Debemos elevar nuestra oración como el salmista, para pedir: «Crea en mí, oh Dios, un corazón puro, renueva en mi interior un espíritu firme» (Sal 50,10) para que así podamos encarnar, testimoniar y anunciar lo que el Señor nos ha llamado a ser desde toda la eternidad. También para que podamos estar abiertos a las realidades cambiantes del mundo y de la cultura, y hacer presente en ellas de manera encarnada y vital al Señor Jesús y su Evangelio.
La Providencia divina ha querido que iniciemos este tiempo nuevo en la vida de nuestra comunidad y de nuestra familia espiritual coincidiendo con el Jubileo de la Misericordia. Es un regalo muy grande que Dios nos ha hecho, y que debemos atesorar y vivir. Por eso, quiero terminar estas reflexiones con unas palabras pronunciadas por el Papa Francisco el pasado 21 de diciembre:
«Las resistencias, las fatigas y las caídas de las personas y de los ministros representan también lecciones y ocasiones de crecimiento y nunca de abatimiento. Son oportunidades para volver a lo esencial, que significa tener en cuenta la conciencia que tenemos de nosotros mismos, de Dios, del prójimo, del sensus Ecclesiae y del sensus fidei.
Quisiera hablaros hoy de este volver a lo esencial, cuando estamos iniciando la peregrinación del Año Santo de la Misericordia, abierto por la Iglesia hace pocos días, y que representa para ella y para todos nosotros una fuerte llamada a la gratitud, a la conversión, a la renovación, a la penitencia y a la reconciliación.
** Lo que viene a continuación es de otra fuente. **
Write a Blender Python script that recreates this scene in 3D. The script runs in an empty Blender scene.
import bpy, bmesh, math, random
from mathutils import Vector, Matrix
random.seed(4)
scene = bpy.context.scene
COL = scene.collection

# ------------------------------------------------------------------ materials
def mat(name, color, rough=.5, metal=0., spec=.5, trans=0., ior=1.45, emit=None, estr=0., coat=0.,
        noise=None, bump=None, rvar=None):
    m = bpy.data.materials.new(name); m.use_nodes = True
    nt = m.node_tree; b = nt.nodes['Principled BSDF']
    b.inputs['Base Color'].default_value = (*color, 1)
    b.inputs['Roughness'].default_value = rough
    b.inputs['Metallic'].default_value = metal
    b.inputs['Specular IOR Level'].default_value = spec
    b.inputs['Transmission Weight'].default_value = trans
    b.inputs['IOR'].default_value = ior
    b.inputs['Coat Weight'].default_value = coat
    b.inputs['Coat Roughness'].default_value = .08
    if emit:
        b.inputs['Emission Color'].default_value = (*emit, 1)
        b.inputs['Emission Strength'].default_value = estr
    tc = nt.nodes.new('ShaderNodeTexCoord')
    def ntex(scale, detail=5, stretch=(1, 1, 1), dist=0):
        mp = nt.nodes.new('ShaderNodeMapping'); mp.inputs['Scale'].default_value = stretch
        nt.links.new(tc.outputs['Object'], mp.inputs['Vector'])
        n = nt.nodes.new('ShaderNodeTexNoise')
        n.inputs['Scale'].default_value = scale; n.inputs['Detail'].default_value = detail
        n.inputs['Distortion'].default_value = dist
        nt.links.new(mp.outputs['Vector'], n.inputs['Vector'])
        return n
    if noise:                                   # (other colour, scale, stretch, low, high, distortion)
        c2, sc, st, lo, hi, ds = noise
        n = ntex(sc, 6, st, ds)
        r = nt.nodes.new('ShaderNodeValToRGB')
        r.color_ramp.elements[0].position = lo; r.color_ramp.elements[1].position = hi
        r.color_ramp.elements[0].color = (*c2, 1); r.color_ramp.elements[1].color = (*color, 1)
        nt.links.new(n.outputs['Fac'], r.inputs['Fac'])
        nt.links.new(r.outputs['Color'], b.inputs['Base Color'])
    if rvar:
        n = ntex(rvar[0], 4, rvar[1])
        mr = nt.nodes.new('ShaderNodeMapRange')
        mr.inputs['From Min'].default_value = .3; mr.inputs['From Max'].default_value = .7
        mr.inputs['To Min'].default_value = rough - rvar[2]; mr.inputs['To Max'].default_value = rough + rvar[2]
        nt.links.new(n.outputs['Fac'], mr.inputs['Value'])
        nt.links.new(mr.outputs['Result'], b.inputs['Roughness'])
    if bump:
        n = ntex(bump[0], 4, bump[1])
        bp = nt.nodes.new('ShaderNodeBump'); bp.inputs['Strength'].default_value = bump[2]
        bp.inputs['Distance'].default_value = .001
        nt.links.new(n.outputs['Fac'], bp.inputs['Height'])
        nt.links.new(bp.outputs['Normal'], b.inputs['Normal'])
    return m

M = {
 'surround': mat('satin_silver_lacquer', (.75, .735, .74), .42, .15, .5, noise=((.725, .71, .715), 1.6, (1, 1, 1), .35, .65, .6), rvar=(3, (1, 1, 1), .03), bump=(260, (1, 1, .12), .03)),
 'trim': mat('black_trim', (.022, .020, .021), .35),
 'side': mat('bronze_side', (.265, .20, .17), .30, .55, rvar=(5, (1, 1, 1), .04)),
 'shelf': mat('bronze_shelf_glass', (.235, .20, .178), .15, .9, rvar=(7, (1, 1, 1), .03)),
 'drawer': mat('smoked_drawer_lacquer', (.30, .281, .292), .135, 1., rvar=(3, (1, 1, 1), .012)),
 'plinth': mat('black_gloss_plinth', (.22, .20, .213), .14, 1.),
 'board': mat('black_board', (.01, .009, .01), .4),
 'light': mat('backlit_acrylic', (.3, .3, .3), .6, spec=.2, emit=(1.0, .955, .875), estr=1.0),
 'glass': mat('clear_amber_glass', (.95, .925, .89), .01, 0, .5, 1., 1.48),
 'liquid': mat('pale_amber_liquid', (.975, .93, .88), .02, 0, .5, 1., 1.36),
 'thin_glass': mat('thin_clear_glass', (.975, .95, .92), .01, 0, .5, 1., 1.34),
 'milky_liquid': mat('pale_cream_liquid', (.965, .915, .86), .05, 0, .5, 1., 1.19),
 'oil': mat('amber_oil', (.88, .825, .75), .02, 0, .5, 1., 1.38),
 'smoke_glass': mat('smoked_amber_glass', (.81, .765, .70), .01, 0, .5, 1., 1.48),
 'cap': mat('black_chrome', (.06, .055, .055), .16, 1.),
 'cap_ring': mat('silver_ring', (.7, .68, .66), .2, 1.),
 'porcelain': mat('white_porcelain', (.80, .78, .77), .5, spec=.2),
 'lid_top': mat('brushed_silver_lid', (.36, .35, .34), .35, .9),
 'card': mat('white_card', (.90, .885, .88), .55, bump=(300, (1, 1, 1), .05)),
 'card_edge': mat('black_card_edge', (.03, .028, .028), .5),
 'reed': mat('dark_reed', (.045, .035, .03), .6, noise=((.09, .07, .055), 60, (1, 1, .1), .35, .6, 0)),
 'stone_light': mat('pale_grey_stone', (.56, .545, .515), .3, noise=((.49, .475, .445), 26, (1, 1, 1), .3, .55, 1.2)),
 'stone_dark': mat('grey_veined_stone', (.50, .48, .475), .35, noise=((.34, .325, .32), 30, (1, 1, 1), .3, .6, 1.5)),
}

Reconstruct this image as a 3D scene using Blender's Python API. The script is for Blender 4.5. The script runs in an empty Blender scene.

(…) que sea la misericordia la que guíe nuestros pasos, la que inspire nuestras reformas, la que ilumine nuestras decisiones. Que sea el soporte maestro de nuestro trabajo. Que sea la que nos enseñe cuándo hemos de ir adelante y cuándo debemos dar un paso atrás. Que sea la que nos haga ver la pequeñez de nuestros actos en el gran plan de salvación de Dios y en la majestuosidad y el misterio de su obra».
Que nuestra Madre Santa María nos ayude a guardar y meditar todas estas cosas en el corazón, y nos aliente en el esfuerzo por ser cada vez más como su Hijo.
En el Señor y de la mano de nuestra Madre.